Reproduce the top of the data verbatim, through and including the line that contains "rng=np.random.default_rng(7)".

--- START OF Information supplied ---

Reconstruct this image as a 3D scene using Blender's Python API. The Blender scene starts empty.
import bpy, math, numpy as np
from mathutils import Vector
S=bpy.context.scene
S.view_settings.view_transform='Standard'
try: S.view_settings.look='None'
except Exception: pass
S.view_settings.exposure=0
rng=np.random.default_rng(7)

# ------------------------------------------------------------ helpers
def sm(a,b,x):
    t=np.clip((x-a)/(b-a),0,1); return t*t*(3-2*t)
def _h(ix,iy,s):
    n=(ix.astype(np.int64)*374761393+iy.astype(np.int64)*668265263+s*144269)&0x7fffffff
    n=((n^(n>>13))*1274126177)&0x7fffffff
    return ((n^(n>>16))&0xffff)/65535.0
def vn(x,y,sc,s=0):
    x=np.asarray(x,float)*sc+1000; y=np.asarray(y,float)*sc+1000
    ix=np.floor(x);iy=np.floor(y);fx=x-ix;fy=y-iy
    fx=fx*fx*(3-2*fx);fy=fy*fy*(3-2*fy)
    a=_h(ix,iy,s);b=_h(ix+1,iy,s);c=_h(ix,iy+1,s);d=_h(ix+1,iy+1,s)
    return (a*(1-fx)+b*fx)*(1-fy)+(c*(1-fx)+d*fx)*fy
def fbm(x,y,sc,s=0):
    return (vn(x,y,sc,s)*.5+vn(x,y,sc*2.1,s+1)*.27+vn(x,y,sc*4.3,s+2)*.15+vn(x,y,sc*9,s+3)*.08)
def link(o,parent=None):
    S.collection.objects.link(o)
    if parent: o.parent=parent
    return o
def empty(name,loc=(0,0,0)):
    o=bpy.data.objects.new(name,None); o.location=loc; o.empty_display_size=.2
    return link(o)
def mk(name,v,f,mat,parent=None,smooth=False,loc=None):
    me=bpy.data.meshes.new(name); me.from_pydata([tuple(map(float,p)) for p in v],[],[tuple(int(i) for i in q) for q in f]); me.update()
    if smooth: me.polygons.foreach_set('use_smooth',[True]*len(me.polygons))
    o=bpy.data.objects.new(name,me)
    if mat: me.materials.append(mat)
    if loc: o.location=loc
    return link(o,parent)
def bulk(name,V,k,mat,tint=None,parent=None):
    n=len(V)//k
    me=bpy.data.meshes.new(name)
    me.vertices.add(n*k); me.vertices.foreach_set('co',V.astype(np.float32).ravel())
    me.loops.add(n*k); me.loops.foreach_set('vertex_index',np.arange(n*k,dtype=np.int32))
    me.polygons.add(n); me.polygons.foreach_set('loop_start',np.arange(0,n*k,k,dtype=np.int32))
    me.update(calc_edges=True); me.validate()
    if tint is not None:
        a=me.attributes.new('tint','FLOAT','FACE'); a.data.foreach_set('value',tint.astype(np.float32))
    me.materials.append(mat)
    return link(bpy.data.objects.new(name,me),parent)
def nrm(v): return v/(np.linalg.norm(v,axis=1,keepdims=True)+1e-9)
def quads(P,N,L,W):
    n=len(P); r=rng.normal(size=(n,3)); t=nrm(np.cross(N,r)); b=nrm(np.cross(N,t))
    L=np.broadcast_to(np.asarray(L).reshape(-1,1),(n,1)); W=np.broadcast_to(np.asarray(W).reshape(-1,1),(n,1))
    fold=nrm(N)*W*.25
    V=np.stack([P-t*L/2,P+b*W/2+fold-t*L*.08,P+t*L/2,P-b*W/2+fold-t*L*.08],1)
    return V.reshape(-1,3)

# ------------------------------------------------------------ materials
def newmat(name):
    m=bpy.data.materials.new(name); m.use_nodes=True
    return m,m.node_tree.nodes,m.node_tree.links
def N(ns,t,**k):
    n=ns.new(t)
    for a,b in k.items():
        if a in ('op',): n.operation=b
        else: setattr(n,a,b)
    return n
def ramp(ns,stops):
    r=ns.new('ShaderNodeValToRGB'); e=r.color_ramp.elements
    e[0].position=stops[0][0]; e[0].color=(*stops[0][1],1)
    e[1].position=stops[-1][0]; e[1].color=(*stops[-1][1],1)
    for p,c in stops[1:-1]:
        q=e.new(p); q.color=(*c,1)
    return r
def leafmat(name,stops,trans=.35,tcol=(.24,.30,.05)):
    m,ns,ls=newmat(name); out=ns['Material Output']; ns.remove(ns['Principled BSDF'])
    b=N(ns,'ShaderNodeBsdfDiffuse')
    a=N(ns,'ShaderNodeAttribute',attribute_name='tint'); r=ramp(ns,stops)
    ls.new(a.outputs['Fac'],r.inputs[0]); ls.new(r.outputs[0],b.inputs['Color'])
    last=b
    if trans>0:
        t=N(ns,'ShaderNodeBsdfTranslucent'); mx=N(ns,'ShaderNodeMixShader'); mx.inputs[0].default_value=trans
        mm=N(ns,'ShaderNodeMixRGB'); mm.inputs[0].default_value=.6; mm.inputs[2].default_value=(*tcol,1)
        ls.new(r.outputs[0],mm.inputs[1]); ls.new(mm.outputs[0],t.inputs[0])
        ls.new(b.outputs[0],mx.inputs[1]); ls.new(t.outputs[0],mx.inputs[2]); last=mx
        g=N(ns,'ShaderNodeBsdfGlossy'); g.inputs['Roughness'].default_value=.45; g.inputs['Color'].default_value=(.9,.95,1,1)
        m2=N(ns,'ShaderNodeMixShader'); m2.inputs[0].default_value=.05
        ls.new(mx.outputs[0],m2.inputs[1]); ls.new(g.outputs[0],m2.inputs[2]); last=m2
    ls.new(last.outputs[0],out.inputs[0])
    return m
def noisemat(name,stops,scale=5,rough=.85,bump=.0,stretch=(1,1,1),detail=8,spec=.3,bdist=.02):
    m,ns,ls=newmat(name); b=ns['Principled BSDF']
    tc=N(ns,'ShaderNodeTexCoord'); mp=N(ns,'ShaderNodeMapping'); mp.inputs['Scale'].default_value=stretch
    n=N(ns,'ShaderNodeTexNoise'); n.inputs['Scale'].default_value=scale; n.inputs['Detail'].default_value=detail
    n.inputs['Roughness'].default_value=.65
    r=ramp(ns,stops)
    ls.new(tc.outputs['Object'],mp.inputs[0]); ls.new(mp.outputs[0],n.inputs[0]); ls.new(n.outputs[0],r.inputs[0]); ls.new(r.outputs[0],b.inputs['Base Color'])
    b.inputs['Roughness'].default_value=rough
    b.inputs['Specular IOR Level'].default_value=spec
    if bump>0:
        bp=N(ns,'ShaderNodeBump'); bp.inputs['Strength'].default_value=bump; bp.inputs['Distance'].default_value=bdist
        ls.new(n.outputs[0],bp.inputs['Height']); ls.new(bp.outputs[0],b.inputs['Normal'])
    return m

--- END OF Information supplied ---

> Result of the task:
Reconstruct this image as a 3D scene using Blender's Python API. The Blender scene starts empty.
import bpy, math, numpy as np
from mathutils import Vector
S=bpy.context.scene
S.view_settings.view_transform='Standard'
try: S.view_settings.look='None'
except Exception: pass
S.view_settings.exposure=0
rng=np.random.default_rng(7)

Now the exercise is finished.